▶ [Task description] Determine how many lines include the string "picture". Output that number only.

____________________

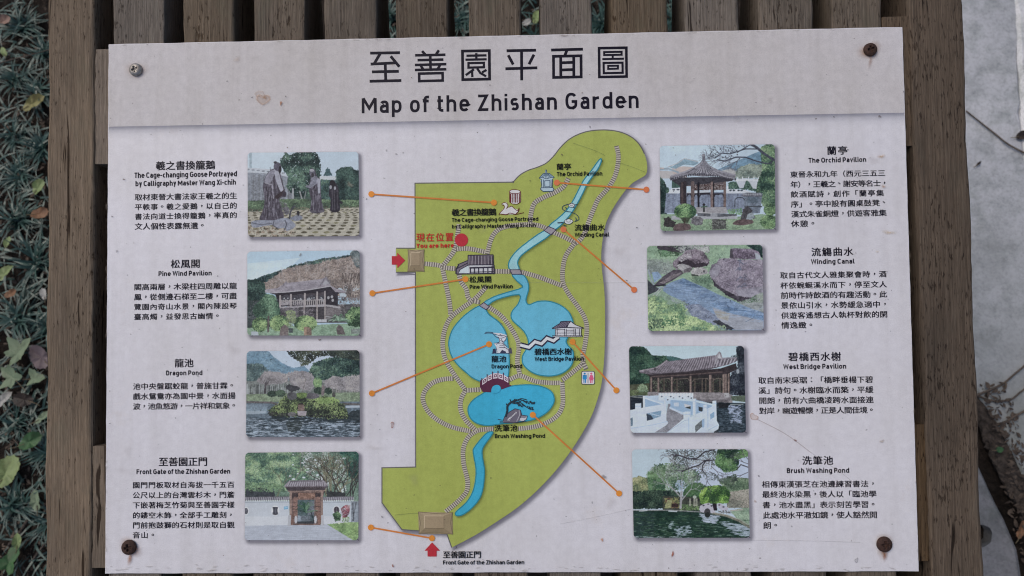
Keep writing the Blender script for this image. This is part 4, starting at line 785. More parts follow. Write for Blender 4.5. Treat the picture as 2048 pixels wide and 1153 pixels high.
# --- print helpers: picture coordinates -> board frame
def fill(mb, P, col, layer, a=1.0):
    V = [bp(x, y, 0)[:2] + (L(layer),) for x, y in P]
    ar = sum(V[i - 1][0] * V[i][1] - V[i][0] * V[i - 1][1] for i in range(len(V)))
    if ar < 0: V = V[::-1]
    mb.add(V, [list(range(len(V)))], (*ink(col), a))
def ribbon(mb, P, wd, col, layer, closed=False, a=1.0):
    V2, F = strip(P, wd, closed)
    V = [bp(x, y, 0)[:2] + (L(layer),) for x, y in V2]
    mb.add(V, F, (*ink(col), a))
def disc(mb, cx, cy, r, col, layer, n=28, a=1.0):
    fill(mb, [(cx + r * math.cos(k * 2 * math.pi / n), cy + r * math.sin(k * 2 * math.pi / n)) for k in range(n)], col, layer, a)
def halo(mb, P, dx, dy, inner, outer, col, layer, a):
    """printed soft drop shadow: a ring that fades outwards"""
    P = np.asarray(P, float); n = len(P)
    ar = 0.5 * sum(P[i - 1][0] * P[i][1] - P[i][0] * P[i - 1][1] for i in range(n)); sg = 1 if ar > 0 else -1
    V = []; C = []
    for i in range(n):
        t = P[(i + 1) % n] - P[i - 1]; t = t / (np.linalg.norm(t) + 1e-9); nn = np.array([t[1], -t[0]]) * sg
        for off, al in ((-inner, a), (0, a * .72), (outer * .5, a * .22), (outer, 0.0)):
            q = P[i] + nn * off + (dx, dy); V.append(bp(q[0], q[1])[:2] + (L(layer),)); C.append((*ink(col), al))
    F = [[4 * i + k, 4 * i + k + 1, 4 * ((i + 1) % n) + k + 1, 4 * ((i + 1) % n) + k] for i in range(n) for k in range(3)]
    mb.add(V, F, C)

# title band and the printed shade under its lower edge
mb = MB()
BAND = [(217.5, 89.5), (1803.5, 55.5), (1809.5, 225.5), (217.2, 254)]
top = [(217.5 + (1803.5 - 217.5) * k / 30, 90 + (56 - 90) * k / 30) for k in range(31)]
bot = [(1809 + (217.2 - 1809) * k / 30, 226 + (254 - 226) * k / 30) for k in range(31)]
V = [bp(*p)[:2] + (L(3),) for p in top + bot]
V = [(max(-BW / 2 + .0006, min(BW / 2 - .0006, x)), min(BH / 2 - .0006, y), z) for x, y, z in V]
mb.add(V, [[k, 61 - k, 60 - k, k + 1] for k in range(30)], (*ink((181, 177, 181)), 1))
mb.build('title_band', M_PRINT, board)
mb = MB()
y_in = bp(1013, 240)[1]
for k, (d, al) in enumerate(((0.001, .50), (-0.0016, .42), (-0.0045, .20), (-0.009, .06), (-0.015, 0.0))):
    mb.V += [(-BW / 2 + .0006, 0, 0), (BW / 2 - .0006, 0, 0)]; mb.C += [[*ink((112, 114, 132)), al]] * 2
    yl, yr = bp(217.2, 254)[1], bp(1809, 226)[1]
    mb.V[-2] = (-BW / 2 + .0006, yl + d, L(2)); mb.V[-1] = (BW / 2 - .0006, yr + d, L(2))
    if k: mb.F.append([2 * k - 2, 2 * k, 2 * k + 1, 2 * k - 1])
mb.build('title_band_shade', M_FILM, board)

# --- lettering
_cache = {}
def glyph(ch):
    key = ch
    best = None
    for off in ((0.0, 0.0001, 0.0003) if key not in _cache else ()):
        c = bpy.data.curves.new('lettering', 'FONT'); c.body = ch; c.size = 1; c.resolution_u = 2; c.offset = off; c.fill_mode = 'FRONT'
        o = bpy.data.objects.new('lettering', c); COL.objects.link(o)
        dg = bpy.context.evaluated_depsgraph_get(); dg.update()
        me = bpy.data.meshes.new_from_object(o.evaluated_get(dg))
        ar = sum(p.area for p in me.polygons)
        if best is None or ar > best * 1.004:      # some outlines fill badly: keep the fullest
            best = ar; _cache[key] = (np.array([v.co[:] for v in me.vertices]).reshape(-1, 3), [list(p.vertices) for p in me.polygons])
        bpy.data.objects.remove(o); bpy.data.curves.remove(c); bpy.data.meshes.remove(me)
    return _cache[key]
PUNCT = {'，': (.5, .40), '。': (.5, .42), '、': (.5, .45), '：': (.5, .42)}
def zh(mb, s, x0, x1, yt, yb, col, layer, bold=0.012, fit=0.95):
    """a line of Chinese set between x0..x1 (picture px); yt..yb are the tops and feet of the characters"""
    n = len(s); pitch = (x1 - x0 - (yb - yt) * 1.05) / max(1, n - 1) if n > 1 else 0
    ym = (yt + yb) / 2; xm = (x0 + x1) / 2
    A = bp(xm, yb); B = bp(xm, yt); S = (B[1] - A[1]) / 0.92
    X0 = bp(x0, ym)[0]; k = (bp(x1, ym)[0] - X0) / (x1 - x0)
    for i, ch in enumerate(s):
        V, F = glyph(ch)
        if not len(V): continue
        V = V.copy()
        if ch in PUNCT:
            cx, cy = (V[:, 0].max() + V[:, 0].min()) / 2, (V[:, 1].max() + V[:, 1].min()) / 2
            V[:, 0] += PUNCT[ch][0] - cx; V[:, 1] += PUNCT[ch][1] - cy
        ox = X0 + k * pitch * i
        for q, (ex, ey) in enumerate(((-bold, -bold * .5), (bold, -bold * .5), (0, bold * .8))):     # over-printed thrice for weight
            mb.add([(ox + (v[0] + ex - .04) * S * fit * 1.04, A[1] + (v[1] + ey + .08) * S, L(layer) + 0.000012 * q) for v in V], F, (*ink(col), 1))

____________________

▶ [Task response] 3